Campus & Community

Who is Tumi Makgetla?

4 min read

Chinese martial artist, African dancer, Charles River rower – for starters

Makgetla regularly performs with the Gumboots Dance Troupe, a student arts group that takes its inspiration from the dance form created by South African miners as a means of expression and communication under apartheid. (Staff photo Jon Chase/Harvard News Office)

Having an identity crisis is not uncommon for college students. Who am I? Where do I belong? What is my purpose in life? These are questions that haunt many a young person preparing for the plunge into adulthood.

But for senior Itumeleng Makgetla, the crisis takes on a different character. She seems quite content with who she is. It’s the people around her who tend to become confused.

“People have very different pictures of me depending on where they know me from.”

Makgetla, known to her friends as Tumi, is the daughter of a South African father and an American mother. Her father, a member of the banned African National Congress (ANC), was in exile in Zambia when he met her mother, a student at the time. The couple married, then returned to South Africa in 1991 after restrictions were lifted on opposition parties. Makgetla went to high school there.

Since coming to Harvard, the Eliot House resident has thrown herself into a whirl of extracurricular activities whose variety has led to the shape-shifting reputation she has acquired among her contemporaries. Some of her activities seem to emerge quite naturally from her personal and cultural background. Others are less predictable.

A member of the Harvard African Students Association, Makgetla regularly performs with the Gumboots Dance Troupe, a student arts group that takes its inspiration from the dance form created by South African miners as a means of expression and communication under apartheid. The group has presented its energetic, boot-slapping dances during Cultural Rhythms, Arts First, and other events.

She has also been active in the Harvard AIDS Coalition, getting her picture in USA Today when the group staged a demonstration at Government Center in Boston and attracted media attention by performing the toyi-toyi, a South African protest dance.

A social studies concentrator, Makgetla spent the summer of 2004 in South Africa conducting research for her honors thesis on the South African clothing industry.

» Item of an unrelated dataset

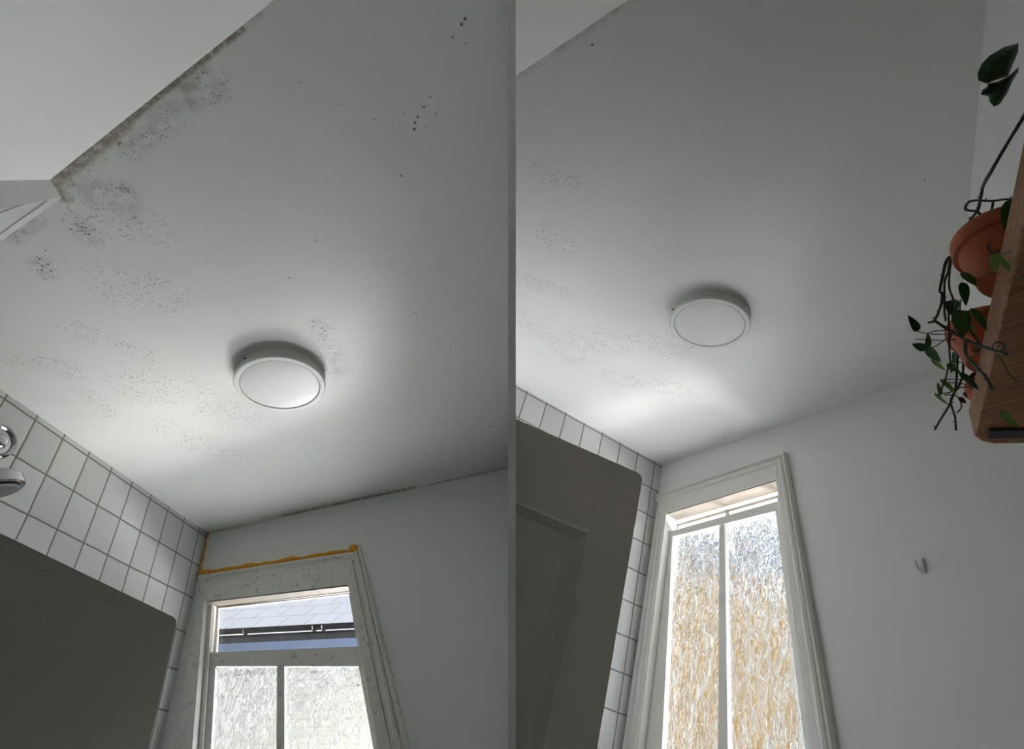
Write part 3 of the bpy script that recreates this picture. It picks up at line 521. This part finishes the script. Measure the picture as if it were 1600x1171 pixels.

She interviewed workers, factory owners, government officials, and members of parliament in order to determine the industry’s chances of survival as it competes in the global marketplace with China and other Asian rivals.

Among Makgetla’s more unexpected activities is her position as co-president of the Harvard Wushu Club, whose members practice a style of Chinese martial arts popularized by action stars like Jackie Chan and Jet Li. Makgetla has been interested in things Chinese since 1998 when she visited Taiwan as a high school student and was introduced to the practice of tai chi.

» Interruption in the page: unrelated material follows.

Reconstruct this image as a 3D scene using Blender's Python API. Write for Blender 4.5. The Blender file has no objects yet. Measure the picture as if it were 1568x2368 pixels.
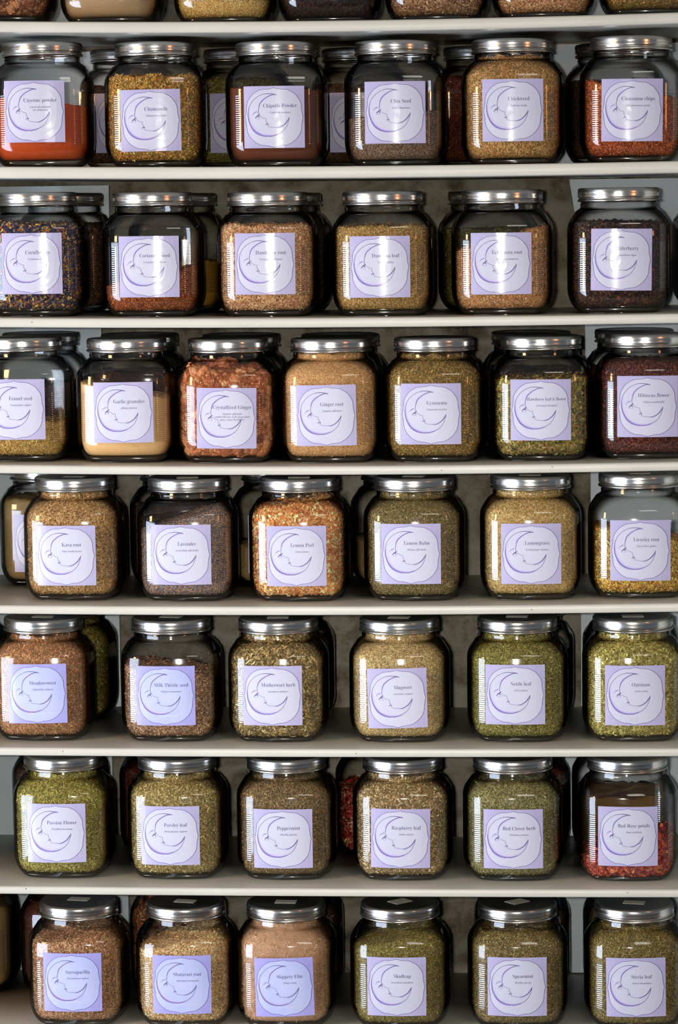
import bpy, math, random
import numpy as np
from mathutils import Matrix, Vector

# ------------------------------------------------------------------ camera, world, lights, exposure
SC = bpy.context.scene
COL = SC.collection
F_PX = 6515.5
YAW, PITCH, ROLL = 0.06138, 0.10426, -0.01209
CAM = Vector((0.2422, -3.9408, 0.4131))

cy, sy = math.cos(YAW), math.sin(YAW)
F0 = Vector((-sy, cy, 0)); R0 = Vector((cy, sy, 0)); U0 = Vector((0, 0, 1))
FW = math.cos(PITCH) * F0 - math.sin(PITCH) * U0
UP = math.sin(PITCH) * F0 + math.cos(PITCH) * U0
RT = math.cos(ROLL) * R0 + math.sin(ROLL) * UP
UP2 = -math.sin(ROLL) * R0 + math.cos(ROLL) * UP
cam_data = bpy.data.cameras.new('camera')
cam_data.sensor_fit = 'VERTICAL'
cam_data.sensor_height = 24.0
cam_data.lens = F_PX / 2368 * 24.0
cam_data.clip_start = 0.05
cam = bpy.data.objects.new('camera', cam_data)
COL.objects.link(cam)
m3 = Matrix((RT, UP2, -FW)).transposed()
cam.matrix_world = Matrix.Translation(CAM) @ m3.to_4x4()
SC.camera = cam

SC.view_settings.view_transform = 'Standard'
SC.view_settings.look = 'None'
SC.view_settings.exposure = 0.0
SC.view_settings.gamma = 1.0
SC.view_settings.use_curve_mapping = False
SC.cycles.use_denoising = True
SC.cycles.max_bounces = 8
SC.cycles.diffuse_bounces = 3
SC.cycles.glossy_bounces = 4
SC.cycles.transmission_bounces = 6
SC.cycles.transparent_max_bounces = 24
SC.cycles.caustics_reflective = False
SC.cycles.caustics_refractive = False
SC.cycles.sample_clamp_indirect = 3.0

world = bpy.data.worlds.new('world'); SC.world = world
world.use_nodes = True
wn = world.node_tree
wbg = wn.nodes['Background']
wbg.inputs[0].default_value = (0.50, 0.60, 0.72, 1)
wbg.inputs[1].default_value = 0.19


def area(name, loc, target, sx, sz, power, color):
    l = bpy.data.lights.new(name, 'AREA')
    l.shape = 'RECTANGLE'; l.size = sx; l.size_y = sz
    l.energy = power; l.color = color
    o = bpy.data.objects.new(name, l); COL.objects.link(o)
    o.location = loc
    d = Vector(target) - Vector(loc)
    o.rotation_euler = d.to_track_quat('-Z', 'Y').to_euler()
    return o


# camera flash just beside the lens
fl = CAM - RT * 0.10 + UP2 * 0.02
flash = area('flash_lamp', fl, (0, 0, -0.20), 0.07, 0.05, 3.9, (1.0, 0.945, 0.85))
flash.data.spread = math.radians(44)
# shop window / glass door to the left, low and cool
area('window_daylight', (-2.62, -1.72, -0.46), (0, 0.1, -0.42), 2.0, 1.68, 124.0, (0.68, 0.80, 1.0))
# warm pendant lamp, upper left
area('warm_lamp', (-2.3, -1.9, 0.72), (0, 0.1, 0.3), 0.5, 0.5, 27.0, (1.0, 0.60, 0.27))
area('added_warm_light_right', (2.3, -2.1, 0.78), (0, 0.1, 0.3), 0.3, 0.4, 3.0, (1.0, 0.42, 0.16))  # added orange light for the warm patches on the lids, no known lamp
# ceiling lamps in front of the shelves
area('ceiling_lamp', (0.9, -2.4, 1.9), (0, 0.1, 0.1), 0.9, 0.5, 7.0, (1.0, 0.93, 0.83))


# ------------------------------------------------------------------ material helpers
def srgb(c):
    out = []
    for v in c:
        v = v / 255.0
        out.append(v / 12.92 if v <= 0.04045 else ((v + 0.055) / 1.055) ** 2.4)
    return tuple(out)


def new_mat(name):
    m = bpy.data.materials.new(name); m.use_nodes = True
    nt = m.node_tree
    return m, nt, nt.nodes['Principled BSDF']


def plain(name, col, rough=0.5, metallic=0.0, coat=0.0, coat_rough=0.1, spec=0.5):
    m, nt, b = new_mat(name)
    b.inputs['Base Color'].default_value = (*col, 1)
    b.inputs['Roughness'].default_value = rough
    b.inputs['Metallic'].default_value = metallic
    b.inputs['Coat Weight'].default_value = coat
    b.inputs['Coat Roughness'].default_value = coat_rough
    b.inputs['Specular IOR Level'].default_value = spec
    return m


def N(nt, t, **kw):
    n = nt.nodes.new(t)
    for k, v in kw.items():
        setattr(n, k, v)
    return n


def ramp(nt, stops, interp='LINEAR'):
    r = N(nt, 'ShaderNodeValToRGB')
    r.color_ramp.interpolation = interp
    els = r.color_ramp.elements
    while len(els) > 1:
        els.remove(els[-1])
    els[0].position = stops[0][0]; els[0].color = (*stops[0][1], 1)
    for p, c in stops[1:]:
        e = els.new(p); e.color = (*c, 1)
    return r


# --- painted white boards
def paint_mat(name, col, rough=0.35):
    m, nt, b = new_mat(name)
    tc = N(nt, 'ShaderNodeTexCoord')
    n1 = N(nt, 'ShaderNodeTexNoise'); n1.inputs['Scale'].default_value = 9; n1.inputs['Detail'].default_value = 5
    nt.links.new(tc.outputs['Object'], n1.inputs['Vector'])
    r = ramp(nt, [(0.3, tuple(c * 0.90 for c in col)), (0.7, col)])
    nt.links.new(n1.outputs['Fac'], r.inputs[0])
    nt.links.new(r.outputs[0], b.inputs['Base Color'])
    b.inputs['Roughness'].default_value = rough
    n2 = N(nt, 'ShaderNodeTexNoise'); n2.inputs['Scale'].default_value = 260; n2.inputs['Detail'].default_value = 3
    mp = N(nt, 'ShaderNodeMapping'); mp.inputs['Scale'].default_value = (0.25, 1, 1)
    nt.links.new(tc.outputs['Object'], mp.inputs['Vector']); nt.links.new(mp.outputs[0], n2.inputs['Vector'])
    bp = N(nt, 'ShaderNodeBump'); bp.inputs['Strength'].default_value = 0.25; bp.inputs['Distance'].default_value = 0.0006
    nt.links.new(n2.outputs['Fac'], bp.inputs['Height']); nt.links.new(bp.outputs[0], b.inputs['Normal'])
    return m


M_SHELF = paint_mat('white_shelf_paint', srgb((219, 217, 203)), 0.38)
M_PANEL = paint_mat('pale_board_paint', srgb((204, 217, 227)), 0.55)


def stone_mat():
    m, nt, b = new_mat('rough_stone_wall')
    tc = N(nt, 'ShaderNodeTexCoord')
    mp = N(nt, 'ShaderNodeMapping'); mp.inputs['Scale'].default_value = (1.0, 1.0, 1.7)
    nt.links.new(tc.outputs['Object'], mp.inputs['Vector'])
    v = N(nt, 'ShaderNodeTexVoronoi'); v.feature = 'DISTANCE_TO_EDGE'; v.inputs['Scale'].default_value = 5.0
    wn_ = N(nt, 'ShaderNodeTexNoise'); wn_.inputs['Scale'].default_value = 4
    add = N(nt, 'ShaderNodeMixRGB'); add.blend_type = 'ADD'; add.inputs[0].default_value = 0.25
    nt.links.new(mp.outputs[0], add.inputs[1]); nt.links.new(mp.outputs[0], wn_.inputs['Vector'])
    nt.links.new(wn_.outputs['Color'], add.inputs[2]); nt.links.new(add.outputs[0], v.inputs['Vector'])
    n = N(nt, 'ShaderNodeTexNoise'); n.inputs['Scale'].default_value = 14; n.inputs['Detail'].default_value = 8
    n.inputs['Roughness'].default_value = 0.7
    nt.links.new(tc.outputs['Object'], n.inputs['Vector'])
    rs = ramp(nt, [(0.34, srgb((44, 38, 30))), (0.44, srgb((98, 90, 74))), (0.56, srgb((132, 126, 112))), (0.68, srgb((92, 76, 56)))])
    nt.links.new(n.outputs['Fac'], rs.inputs[0])
    rm = ramp(nt, [(0.0, (1, 1, 1)), (0.10, (0, 0, 0))])
    nt.links.new(v.outputs['Distance'], rm.inputs[0])
    mx = N(nt, 'ShaderNodeMixRGB'); mx.inputs[2].default_value = (*srgb((138, 133, 121)), 1)
    nt.links.new(rm.outputs[0], mx.inputs[0]); nt.links.new(rs.outputs[0], mx.inputs[1])
    nt.links.new(mx.outputs[0], b.inputs['Base Color'])
    b.inputs['Roughness'].default_value = 0.9
    n2 = N(nt, 'ShaderNodeTexNoise'); n2.inputs['Scale'].default_value = 60; n2.inputs['Detail'].default_value = 10
    nt.links.new(tc.outputs['Object'], n2.inputs['Vector'])
    bp = N(nt, 'ShaderNodeBump'); bp.inputs['Strength'].default_value = 0.7; bp.inputs['Distance'].default_value = 0.006
    nt.links.new(n2.outputs['Fac'], bp.inputs['Height']); nt.links.new(bp.outputs[0], b.inputs['Normal'])
    return m


def floor_mat():
    m, nt, b = new_mat('brown_wood_floor')
    tc = N(nt, 'ShaderNodeTexCoord')
    w = N(nt, 'ShaderNodeTexNoise'); w.inputs['Scale'].default_value = 6
    mp = N(nt, 'ShaderNodeMapping'); mp.inputs['Scale'].default_value = (1, 12, 1)
    nt.links.new(tc.outputs['Object'], mp.inputs['Vector']); nt.links.new(mp.outputs[0], w.inputs['Vector'])
    r = ramp(nt, [(0.3, srgb((104, 84, 68))), (0.7, srgb((150, 124, 100)))])
    nt.links.new(w.outputs['Fac'], r.inputs[0]); nt.links.new(r.outputs[0], b.inputs['Base Color'])
    b.inputs['Roughness'].default_value = 0.45
    return m


# --- jar glass: clear wall whose light path through the glass grows towards the silhouette
def glass_mat():
    m = bpy.data.materials.new('clear_jar_glass'); m.use_nodes = True
    nt = m.node_tree; nt.nodes.clear()
    out = N(nt, 'ShaderNodeOutputMaterial')
    tc = N(nt, 'ShaderNodeTexCoord'); sp = N(nt, 'ShaderNodeSeparateXYZ')
    nt.links.new(tc.outputs['Object'], sp.inputs[0])

    def math_(op, a, b=None, c=None):
        n = N(nt, 'ShaderNodeMath', operation=op)
        for i, v in enumerate((a, b, c)):
            if v is None: continue
            if isinstance(v, (int, float)): n.inputs[i].default_value = v
            else: nt.links.new(v, n.inputs[i])
        return n.outputs[0]
    # moulded ribs on the jar's corners: rows of fine ridges between z = 32 mm and 100 mm
    rib = math_('SINE', math_('MULTIPLY', sp.outputs['Z'], 2 * math.pi / 0.0030))
    ax = math_('ABSOLUTE', sp.outputs['X'])
    mx = math_('MULTIPLY', math_('GREATER_THAN', ax, 0.0475), math_('LESS_THAN', ax, 0.0655))
    mz = math_('MULTIPLY', math_('GREATER_THAN', sp.outputs['Z'], 0.030), math_('LESS_THAN', sp.outputs['Z'], 0.100))
    ay = math_('ABSOLUTE', sp.outputs['Y'])
    my = math_('GREATER_THAN', ay, 0.050)
    mask = math_('MULTIPLY', math_('MULTIPLY', mx, mz), my)
    h1 = math_('MULTIPLY', math_('MULTIPLY_ADD', rib, 0.5, 0.5), mask)
    nz = N(nt, 'ShaderNodeTexNoise'); nz.inputs['Scale'].default_value = 28; nz.inputs['Detail'].default_value = 1
    nt.links.new(tc.outputs['Object'], nz.inputs['Vector'])
    h = math_('MULTIPLY_ADD', nz.outputs['Fac'], 0.9, h1)
    bp = N(nt, 'ShaderNodeBump'); bp.inputs['Strength'].default_value = 1.0; bp.inputs['Distance'].default_value = 0.00013
    nt.links.new(h, bp.inputs['Height'])
    lw = N(nt, 'ShaderNodeLayerWeight'); lw.inputs['Blend'].default_value = 0.5
    r = ramp(nt, [(0.0, (0.99, 0.99, 0.985)), (0.25, (0.97, 0.97, 0.96)), (0.46, (0.62, 0.61, 0.59)), (0.62, (0.13, 0.127, 0.12)), (1.0, (0.008, 0.008, 0.007))])
    nt.links.new(lw.outputs['Facing'], r.inputs[0])
    tr = N(nt, 'ShaderNodeBsdfTransparent'); nt.links.new(r.outputs[0], tr.inputs['Color'])
    gl = N(nt, 'ShaderNodeBsdfGlossy'); gl.inputs['Roughness'].default_value = 0.08
    gl.inputs['Color'].default_value = (1, 1, 1, 1)
    nt.links.new(bp.outputs[0], gl.inputs['Normal'])
    f5 = math_('POWER', lw.outputs['Facing'], 5.0)
    fr = math_('MULTIPLY_ADD', mask, 0.05, math_('MULTIPLY_ADD', f5, 0.55, 0.065))
    ribt = math_('MULTIPLY_ADD', h1, -0.22, 1.0)  # dark lines painted into the tint for the ribs' refraction
    mul = N(nt, 'ShaderNodeMixRGB', blend_type='MULTIPLY'); mul.inputs[0].default_value = 1
    nt.links.new(r.outputs[0], mul.inputs[1]); nt.links.new(ribt, mul.inputs[2]); nt.links.new(mul.outputs[0], tr.inputs['Color'])
    mix = N(nt, 'ShaderNodeMixShader')
    nt.links.new(fr, mix.inputs[0]); nt.links.new(tr.outputs[0], mix.inputs[1]); nt.links.new(gl.outputs[0], mix.inputs[2])
    nt.links.new(mix.outputs[0], out.inputs['Surface'])
    return m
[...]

And as if the combination of African dance and Chinese martial arts isn’t enough to bewilder those who like to put people in strict categories, Makgetla has added a third form of athletic endeavor to her repertoire – pulling an oar on the Eliot House intramural crew.

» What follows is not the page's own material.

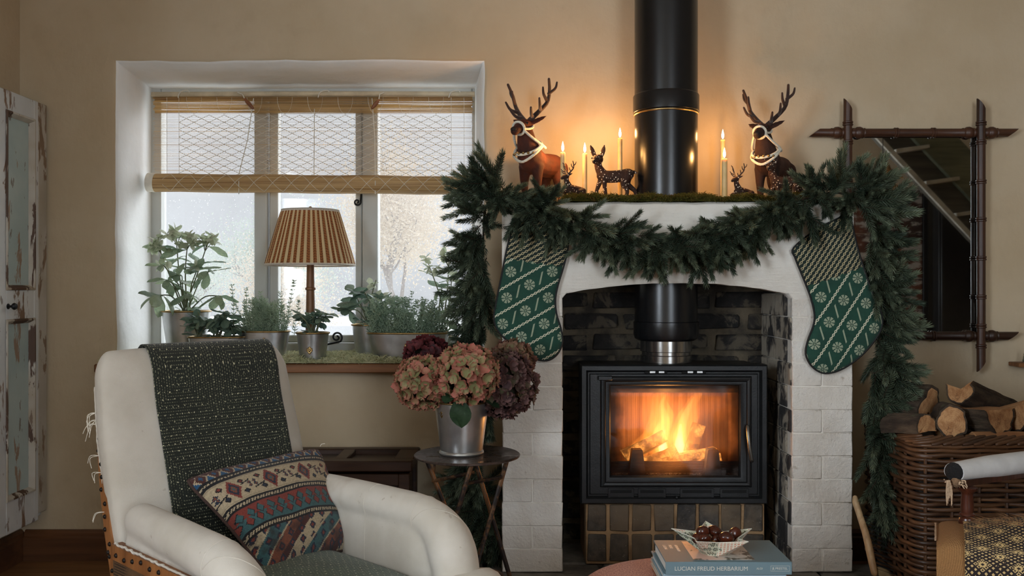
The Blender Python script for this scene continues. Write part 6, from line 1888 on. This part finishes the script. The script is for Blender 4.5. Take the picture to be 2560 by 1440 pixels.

“I love being on the water,” she said.

Water played a large part in another of Makgetla’s adventures – sailing with Greenpeace on an icebreaker named Arctic Sunrise.

“Where else would you expect an icebreaker to be but in the Caribbean?”

The ship visited Mexico, Barbados, Dominica, and St. Lucia, investigating plants that were polluting the water with PCBs and dioxin and conducting onboard workshops to educate people in techniques for protecting the environment.

“It was a real eye-opening experience,” she said.

What’s ahead for this adventurous world citizen whose dedication to serious causes does not preclude trying new things or just having fun? A journalistic career is one possibility, and she hopes to give that a try this summer with an internship at a major South African newspaper. She’s also looking at graduate school or law school as more long-term options. One thing she is clear about is that the land in which she was raised will play an important role in her life.

“I see my future in South Africa,” she said.